In the company’s second quarter 2023 sustainability report sent to investors, a sentence warns that “at our Rincón lithium project in Argentina, our $140 million estimate and the schedule for developing the start-up plant remain under review in response to a cost escalation.”

However, the same document clarifies that the development of the initial 3,000-ton-per-year-year lithium carbonate plant is ongoing. The repercussions generated by that first line, which warned about a review, led the Australian company to have to clarify its own words in the sustainability report.
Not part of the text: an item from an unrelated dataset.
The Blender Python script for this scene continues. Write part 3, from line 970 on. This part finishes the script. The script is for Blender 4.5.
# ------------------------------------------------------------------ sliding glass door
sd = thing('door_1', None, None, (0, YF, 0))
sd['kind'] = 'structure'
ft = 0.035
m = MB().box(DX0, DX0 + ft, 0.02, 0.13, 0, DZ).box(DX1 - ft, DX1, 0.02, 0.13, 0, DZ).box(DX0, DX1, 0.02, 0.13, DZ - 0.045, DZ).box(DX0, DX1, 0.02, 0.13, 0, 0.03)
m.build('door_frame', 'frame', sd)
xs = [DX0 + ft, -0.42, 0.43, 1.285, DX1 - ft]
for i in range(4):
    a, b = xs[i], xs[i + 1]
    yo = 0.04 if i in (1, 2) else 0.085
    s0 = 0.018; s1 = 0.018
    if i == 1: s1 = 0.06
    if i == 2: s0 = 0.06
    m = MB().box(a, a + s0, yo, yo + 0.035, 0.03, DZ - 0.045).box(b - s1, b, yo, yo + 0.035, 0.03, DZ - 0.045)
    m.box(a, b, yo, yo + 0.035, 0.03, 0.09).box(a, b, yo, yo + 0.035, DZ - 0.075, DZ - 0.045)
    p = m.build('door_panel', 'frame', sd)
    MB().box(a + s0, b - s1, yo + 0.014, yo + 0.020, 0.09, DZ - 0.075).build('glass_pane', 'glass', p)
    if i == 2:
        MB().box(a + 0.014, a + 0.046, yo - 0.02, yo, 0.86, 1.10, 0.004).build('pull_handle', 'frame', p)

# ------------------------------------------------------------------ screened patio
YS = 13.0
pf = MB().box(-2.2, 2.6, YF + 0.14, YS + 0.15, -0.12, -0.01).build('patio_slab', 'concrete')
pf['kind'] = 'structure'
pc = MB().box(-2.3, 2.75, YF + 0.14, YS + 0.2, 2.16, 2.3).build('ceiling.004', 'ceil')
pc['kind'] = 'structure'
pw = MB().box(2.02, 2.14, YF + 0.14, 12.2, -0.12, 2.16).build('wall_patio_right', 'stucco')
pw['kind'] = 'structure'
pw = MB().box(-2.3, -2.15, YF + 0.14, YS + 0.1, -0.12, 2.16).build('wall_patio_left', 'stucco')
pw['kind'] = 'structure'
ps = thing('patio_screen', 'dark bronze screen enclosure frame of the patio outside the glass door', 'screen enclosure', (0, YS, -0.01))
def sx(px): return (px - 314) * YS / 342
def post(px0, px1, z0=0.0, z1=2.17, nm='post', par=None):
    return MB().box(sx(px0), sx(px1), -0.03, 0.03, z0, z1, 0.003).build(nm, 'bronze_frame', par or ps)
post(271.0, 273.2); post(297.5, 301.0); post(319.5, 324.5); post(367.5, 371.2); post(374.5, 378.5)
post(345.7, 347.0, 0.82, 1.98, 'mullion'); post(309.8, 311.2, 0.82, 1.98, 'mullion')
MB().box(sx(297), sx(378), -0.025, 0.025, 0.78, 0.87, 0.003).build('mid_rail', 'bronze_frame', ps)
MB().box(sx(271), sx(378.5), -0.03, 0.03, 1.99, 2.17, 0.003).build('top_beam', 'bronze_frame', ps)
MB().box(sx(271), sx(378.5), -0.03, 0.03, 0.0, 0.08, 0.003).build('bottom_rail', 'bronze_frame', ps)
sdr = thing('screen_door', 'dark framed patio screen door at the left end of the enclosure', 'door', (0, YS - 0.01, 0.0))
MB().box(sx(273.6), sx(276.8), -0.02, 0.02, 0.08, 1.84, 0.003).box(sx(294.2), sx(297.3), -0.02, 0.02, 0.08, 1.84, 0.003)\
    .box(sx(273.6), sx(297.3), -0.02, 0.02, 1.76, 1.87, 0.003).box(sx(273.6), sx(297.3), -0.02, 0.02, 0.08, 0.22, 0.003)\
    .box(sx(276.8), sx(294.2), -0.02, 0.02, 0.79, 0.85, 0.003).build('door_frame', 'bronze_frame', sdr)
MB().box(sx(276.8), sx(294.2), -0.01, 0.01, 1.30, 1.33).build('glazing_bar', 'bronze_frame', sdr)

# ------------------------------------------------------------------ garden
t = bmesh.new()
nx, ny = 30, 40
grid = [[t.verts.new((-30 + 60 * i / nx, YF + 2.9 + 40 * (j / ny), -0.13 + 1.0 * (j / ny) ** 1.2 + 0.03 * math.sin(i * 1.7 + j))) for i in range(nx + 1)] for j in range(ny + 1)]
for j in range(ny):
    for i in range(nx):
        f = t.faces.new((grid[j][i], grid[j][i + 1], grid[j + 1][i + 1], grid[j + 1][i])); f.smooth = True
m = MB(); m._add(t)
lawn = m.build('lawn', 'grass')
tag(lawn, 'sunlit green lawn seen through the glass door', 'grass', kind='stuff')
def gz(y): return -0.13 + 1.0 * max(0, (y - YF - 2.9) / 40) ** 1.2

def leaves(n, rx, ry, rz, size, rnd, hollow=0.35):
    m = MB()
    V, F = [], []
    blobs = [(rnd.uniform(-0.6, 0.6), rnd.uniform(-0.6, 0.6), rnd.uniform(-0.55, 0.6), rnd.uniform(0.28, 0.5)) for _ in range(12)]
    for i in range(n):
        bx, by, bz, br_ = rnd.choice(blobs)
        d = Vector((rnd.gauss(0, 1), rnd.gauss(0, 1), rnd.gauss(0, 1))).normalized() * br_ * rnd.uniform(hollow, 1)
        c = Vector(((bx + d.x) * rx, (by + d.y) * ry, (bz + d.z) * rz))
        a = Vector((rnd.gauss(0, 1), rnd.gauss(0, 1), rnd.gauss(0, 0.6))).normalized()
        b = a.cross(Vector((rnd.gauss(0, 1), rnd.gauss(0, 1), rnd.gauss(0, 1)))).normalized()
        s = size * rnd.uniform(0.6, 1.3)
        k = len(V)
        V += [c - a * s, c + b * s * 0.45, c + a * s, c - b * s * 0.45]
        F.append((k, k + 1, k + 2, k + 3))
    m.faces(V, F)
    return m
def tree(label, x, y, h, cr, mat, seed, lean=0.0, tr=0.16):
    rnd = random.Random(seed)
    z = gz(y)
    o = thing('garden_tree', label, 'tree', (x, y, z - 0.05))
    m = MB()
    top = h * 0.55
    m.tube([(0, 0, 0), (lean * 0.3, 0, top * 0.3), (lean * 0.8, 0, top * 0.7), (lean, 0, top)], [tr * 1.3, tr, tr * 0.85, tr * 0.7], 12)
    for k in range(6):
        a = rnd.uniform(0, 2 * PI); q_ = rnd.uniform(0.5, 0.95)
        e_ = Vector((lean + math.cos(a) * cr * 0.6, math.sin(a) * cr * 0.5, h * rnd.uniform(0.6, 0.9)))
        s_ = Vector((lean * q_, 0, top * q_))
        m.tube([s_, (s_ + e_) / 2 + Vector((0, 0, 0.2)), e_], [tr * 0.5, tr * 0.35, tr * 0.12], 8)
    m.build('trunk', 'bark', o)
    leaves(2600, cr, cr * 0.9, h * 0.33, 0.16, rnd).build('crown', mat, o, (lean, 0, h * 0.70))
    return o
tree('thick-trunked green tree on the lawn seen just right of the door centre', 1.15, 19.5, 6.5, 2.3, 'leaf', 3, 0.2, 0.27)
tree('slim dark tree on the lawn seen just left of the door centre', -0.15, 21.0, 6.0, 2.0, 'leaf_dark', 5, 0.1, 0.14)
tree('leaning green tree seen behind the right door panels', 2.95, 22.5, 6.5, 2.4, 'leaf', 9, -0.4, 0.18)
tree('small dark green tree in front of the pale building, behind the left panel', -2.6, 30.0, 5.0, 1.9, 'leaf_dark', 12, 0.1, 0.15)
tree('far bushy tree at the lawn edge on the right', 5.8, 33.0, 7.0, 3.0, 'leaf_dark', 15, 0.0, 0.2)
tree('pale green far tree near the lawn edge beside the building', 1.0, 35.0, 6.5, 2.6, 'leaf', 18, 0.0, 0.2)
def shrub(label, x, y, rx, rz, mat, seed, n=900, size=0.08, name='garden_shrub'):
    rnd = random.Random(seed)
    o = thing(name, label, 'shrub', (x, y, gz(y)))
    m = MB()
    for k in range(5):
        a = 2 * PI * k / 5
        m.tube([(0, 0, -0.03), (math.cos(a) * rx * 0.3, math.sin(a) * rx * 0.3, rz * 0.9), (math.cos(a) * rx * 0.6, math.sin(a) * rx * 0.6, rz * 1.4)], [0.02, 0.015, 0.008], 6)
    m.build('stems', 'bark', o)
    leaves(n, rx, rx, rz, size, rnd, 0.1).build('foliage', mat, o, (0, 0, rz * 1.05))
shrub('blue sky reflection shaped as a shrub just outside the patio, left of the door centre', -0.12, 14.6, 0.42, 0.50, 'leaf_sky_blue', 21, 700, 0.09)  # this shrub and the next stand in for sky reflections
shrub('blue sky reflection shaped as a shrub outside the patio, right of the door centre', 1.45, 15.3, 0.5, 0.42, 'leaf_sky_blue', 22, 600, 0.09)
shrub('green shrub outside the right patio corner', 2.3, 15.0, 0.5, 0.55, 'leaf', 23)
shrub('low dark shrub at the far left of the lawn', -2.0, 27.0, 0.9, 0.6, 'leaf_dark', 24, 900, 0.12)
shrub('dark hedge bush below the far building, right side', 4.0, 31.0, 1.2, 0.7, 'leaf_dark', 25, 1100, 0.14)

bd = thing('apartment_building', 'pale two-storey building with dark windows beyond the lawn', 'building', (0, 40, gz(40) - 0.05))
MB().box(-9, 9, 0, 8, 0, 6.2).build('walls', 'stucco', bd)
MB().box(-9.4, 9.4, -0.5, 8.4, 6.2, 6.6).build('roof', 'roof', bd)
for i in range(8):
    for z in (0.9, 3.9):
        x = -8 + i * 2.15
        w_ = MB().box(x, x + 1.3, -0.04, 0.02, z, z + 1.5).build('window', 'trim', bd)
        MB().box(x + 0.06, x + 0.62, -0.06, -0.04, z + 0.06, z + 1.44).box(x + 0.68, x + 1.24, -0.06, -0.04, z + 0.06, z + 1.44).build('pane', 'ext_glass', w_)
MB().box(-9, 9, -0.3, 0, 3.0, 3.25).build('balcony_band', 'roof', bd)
“The development and construction of the 3,000-ton-per-annum lithium carbonate plant is ongoing. Camp construction activities continue to progress while the project’s airstrip has been completed, and while we continue with the process plant enabling works and continue to operate our pilot plant,” the statement said.

Escalating costs

Rio Tinto acknowledged that cost increases due to the high demand in the international lithium market have had an impact “on the cost of specific equipment”.

“With the greater precision that we have today of the project, we are reviewing the capital costs accompanying this scenario, which in no way implies a revision of the project,” the statement said.

According to Rio Tinto, “these higher capital costs are also reflected in the advances made in engineering, changes in scope and, as we said, higher specific equipment costs abroad”.